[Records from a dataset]
● ● ● ●

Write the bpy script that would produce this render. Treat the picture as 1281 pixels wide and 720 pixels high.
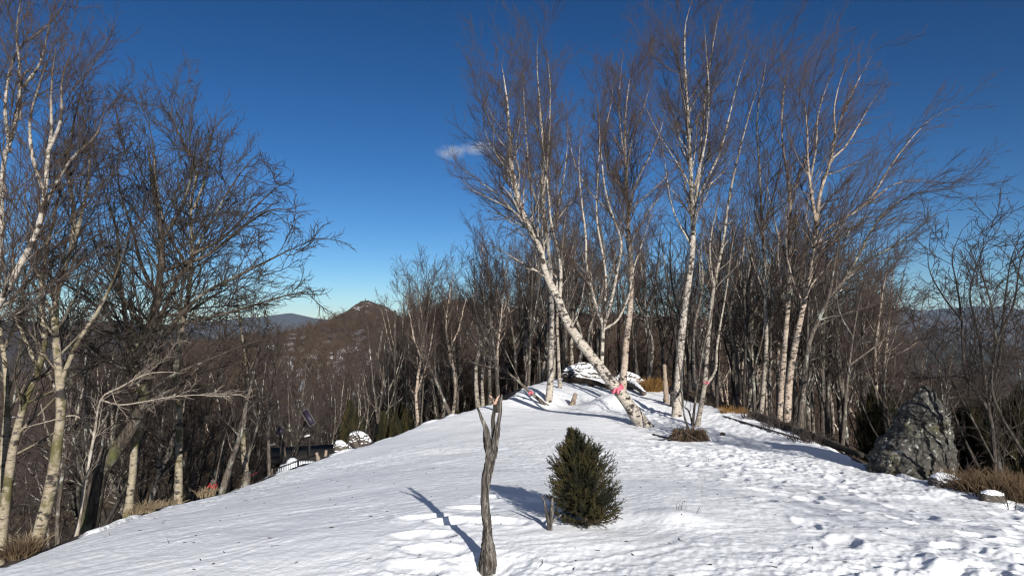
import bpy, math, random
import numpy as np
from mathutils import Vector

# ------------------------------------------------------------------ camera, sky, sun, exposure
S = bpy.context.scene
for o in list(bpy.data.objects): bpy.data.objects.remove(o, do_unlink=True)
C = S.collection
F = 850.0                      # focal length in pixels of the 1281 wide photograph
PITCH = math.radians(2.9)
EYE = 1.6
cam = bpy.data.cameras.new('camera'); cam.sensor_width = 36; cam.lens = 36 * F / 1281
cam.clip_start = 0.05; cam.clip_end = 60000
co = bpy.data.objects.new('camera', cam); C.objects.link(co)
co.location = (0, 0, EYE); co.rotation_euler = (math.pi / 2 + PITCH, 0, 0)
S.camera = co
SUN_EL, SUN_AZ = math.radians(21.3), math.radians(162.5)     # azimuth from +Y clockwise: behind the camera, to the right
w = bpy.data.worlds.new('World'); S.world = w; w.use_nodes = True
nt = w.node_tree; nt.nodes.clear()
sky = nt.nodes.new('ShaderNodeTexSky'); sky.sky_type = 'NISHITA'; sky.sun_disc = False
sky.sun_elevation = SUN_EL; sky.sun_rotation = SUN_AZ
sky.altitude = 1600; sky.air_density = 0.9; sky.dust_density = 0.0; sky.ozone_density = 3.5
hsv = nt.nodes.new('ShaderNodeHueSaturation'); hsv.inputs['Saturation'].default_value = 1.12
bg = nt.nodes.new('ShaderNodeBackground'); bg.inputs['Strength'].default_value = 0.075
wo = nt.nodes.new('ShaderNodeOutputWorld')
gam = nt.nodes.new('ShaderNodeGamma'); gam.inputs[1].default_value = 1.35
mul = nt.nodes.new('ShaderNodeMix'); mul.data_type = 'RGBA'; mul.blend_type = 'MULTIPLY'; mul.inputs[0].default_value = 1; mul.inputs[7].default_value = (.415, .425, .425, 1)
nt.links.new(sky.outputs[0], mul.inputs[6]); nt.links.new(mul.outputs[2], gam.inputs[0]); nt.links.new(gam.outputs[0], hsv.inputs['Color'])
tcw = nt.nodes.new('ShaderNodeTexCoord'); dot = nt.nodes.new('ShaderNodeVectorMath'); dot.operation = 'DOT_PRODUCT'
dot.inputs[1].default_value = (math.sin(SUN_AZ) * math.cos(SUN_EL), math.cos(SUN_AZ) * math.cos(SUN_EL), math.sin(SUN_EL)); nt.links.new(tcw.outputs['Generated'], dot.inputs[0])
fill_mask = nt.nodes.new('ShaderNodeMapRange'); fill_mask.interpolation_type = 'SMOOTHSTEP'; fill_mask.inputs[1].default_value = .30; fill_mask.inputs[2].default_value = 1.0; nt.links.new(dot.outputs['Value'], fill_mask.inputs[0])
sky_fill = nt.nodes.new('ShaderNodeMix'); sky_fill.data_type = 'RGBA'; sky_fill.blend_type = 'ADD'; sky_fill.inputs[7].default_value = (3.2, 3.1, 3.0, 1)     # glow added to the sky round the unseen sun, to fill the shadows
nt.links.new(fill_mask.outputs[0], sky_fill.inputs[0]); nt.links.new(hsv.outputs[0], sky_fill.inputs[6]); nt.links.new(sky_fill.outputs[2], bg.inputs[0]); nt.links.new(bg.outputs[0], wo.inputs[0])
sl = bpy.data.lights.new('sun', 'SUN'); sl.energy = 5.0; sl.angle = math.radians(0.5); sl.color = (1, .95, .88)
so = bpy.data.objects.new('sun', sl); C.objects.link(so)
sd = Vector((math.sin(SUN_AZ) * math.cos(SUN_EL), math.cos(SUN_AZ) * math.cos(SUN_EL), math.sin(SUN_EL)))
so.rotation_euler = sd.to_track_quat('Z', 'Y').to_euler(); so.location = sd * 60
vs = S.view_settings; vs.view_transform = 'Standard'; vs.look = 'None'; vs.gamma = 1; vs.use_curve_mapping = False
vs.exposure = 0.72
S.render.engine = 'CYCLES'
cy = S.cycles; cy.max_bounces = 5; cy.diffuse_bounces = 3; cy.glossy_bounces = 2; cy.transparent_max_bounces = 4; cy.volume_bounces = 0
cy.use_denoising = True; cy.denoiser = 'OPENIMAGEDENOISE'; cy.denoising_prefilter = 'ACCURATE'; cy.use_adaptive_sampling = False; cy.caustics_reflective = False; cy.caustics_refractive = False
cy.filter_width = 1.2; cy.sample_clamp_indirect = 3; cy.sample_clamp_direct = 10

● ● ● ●

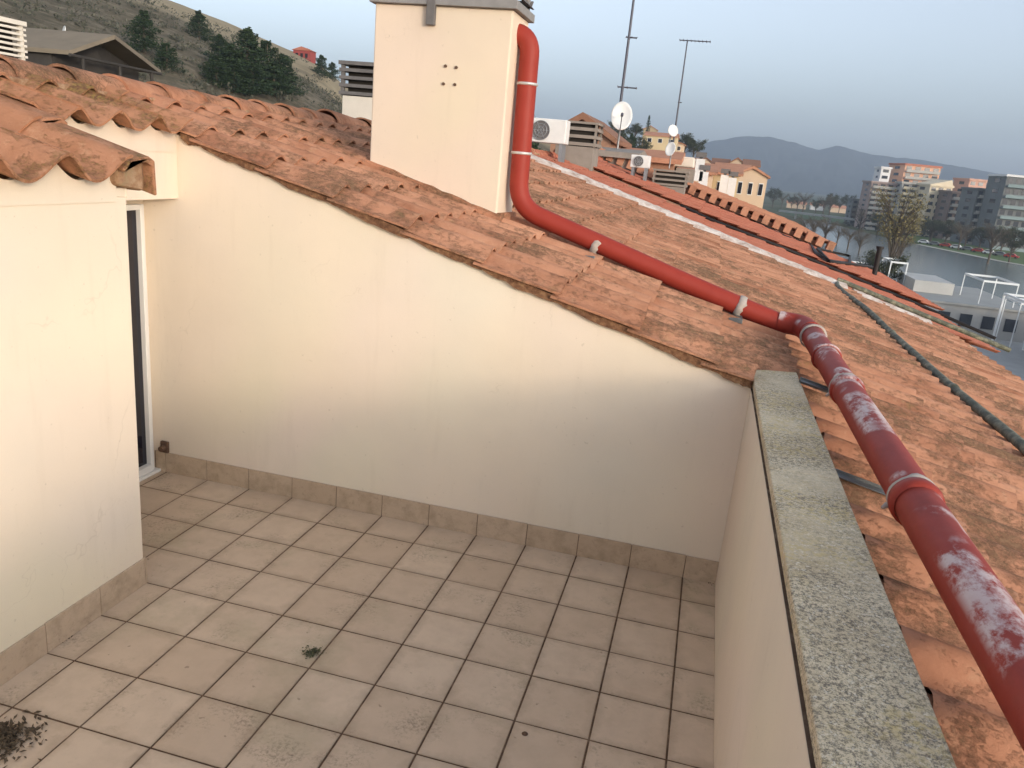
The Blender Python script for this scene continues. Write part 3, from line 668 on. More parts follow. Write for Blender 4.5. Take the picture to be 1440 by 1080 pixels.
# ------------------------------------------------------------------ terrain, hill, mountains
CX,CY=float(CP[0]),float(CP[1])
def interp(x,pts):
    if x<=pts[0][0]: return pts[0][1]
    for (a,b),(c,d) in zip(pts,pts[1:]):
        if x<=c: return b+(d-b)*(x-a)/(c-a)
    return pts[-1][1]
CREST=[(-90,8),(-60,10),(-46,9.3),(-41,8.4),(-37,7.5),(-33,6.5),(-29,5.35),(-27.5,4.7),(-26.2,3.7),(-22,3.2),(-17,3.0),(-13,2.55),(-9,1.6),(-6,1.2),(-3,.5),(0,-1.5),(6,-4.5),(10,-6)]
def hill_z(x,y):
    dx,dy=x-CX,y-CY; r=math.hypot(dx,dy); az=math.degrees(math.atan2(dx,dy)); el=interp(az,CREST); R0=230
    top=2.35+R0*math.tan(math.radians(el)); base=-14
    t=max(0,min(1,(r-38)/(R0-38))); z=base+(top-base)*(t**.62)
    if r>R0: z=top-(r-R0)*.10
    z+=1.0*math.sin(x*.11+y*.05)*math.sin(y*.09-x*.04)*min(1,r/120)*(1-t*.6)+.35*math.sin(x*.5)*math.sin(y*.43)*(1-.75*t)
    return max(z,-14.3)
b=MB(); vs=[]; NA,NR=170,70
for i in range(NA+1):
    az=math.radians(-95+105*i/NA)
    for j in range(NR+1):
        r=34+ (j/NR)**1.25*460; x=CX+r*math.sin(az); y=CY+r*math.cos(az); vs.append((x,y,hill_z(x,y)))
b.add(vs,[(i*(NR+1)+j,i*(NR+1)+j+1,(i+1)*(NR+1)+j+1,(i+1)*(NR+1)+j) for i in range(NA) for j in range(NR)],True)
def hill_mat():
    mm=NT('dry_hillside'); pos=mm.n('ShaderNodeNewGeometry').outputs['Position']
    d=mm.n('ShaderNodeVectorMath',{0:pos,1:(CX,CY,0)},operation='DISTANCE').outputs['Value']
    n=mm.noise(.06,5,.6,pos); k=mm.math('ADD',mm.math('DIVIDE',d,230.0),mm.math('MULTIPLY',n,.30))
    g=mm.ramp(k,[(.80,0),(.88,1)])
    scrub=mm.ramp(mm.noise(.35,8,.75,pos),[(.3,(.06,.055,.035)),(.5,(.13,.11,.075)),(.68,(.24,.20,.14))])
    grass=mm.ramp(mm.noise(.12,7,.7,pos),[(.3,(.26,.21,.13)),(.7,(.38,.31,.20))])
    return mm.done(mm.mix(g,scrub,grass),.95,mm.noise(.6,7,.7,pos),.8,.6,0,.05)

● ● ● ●

[Problem requirements] Retype the section that opens with the line holding "Write the bpy" and closes with the line holding "from mathutils import Vector", exactly as it reads, without any pictures.

[Written response]
Write the bpy script that would produce this render. Treat the picture as 1281 pixels wide and 720 pixels high.
import bpy, math, random
import numpy as np
from mathutils import Vector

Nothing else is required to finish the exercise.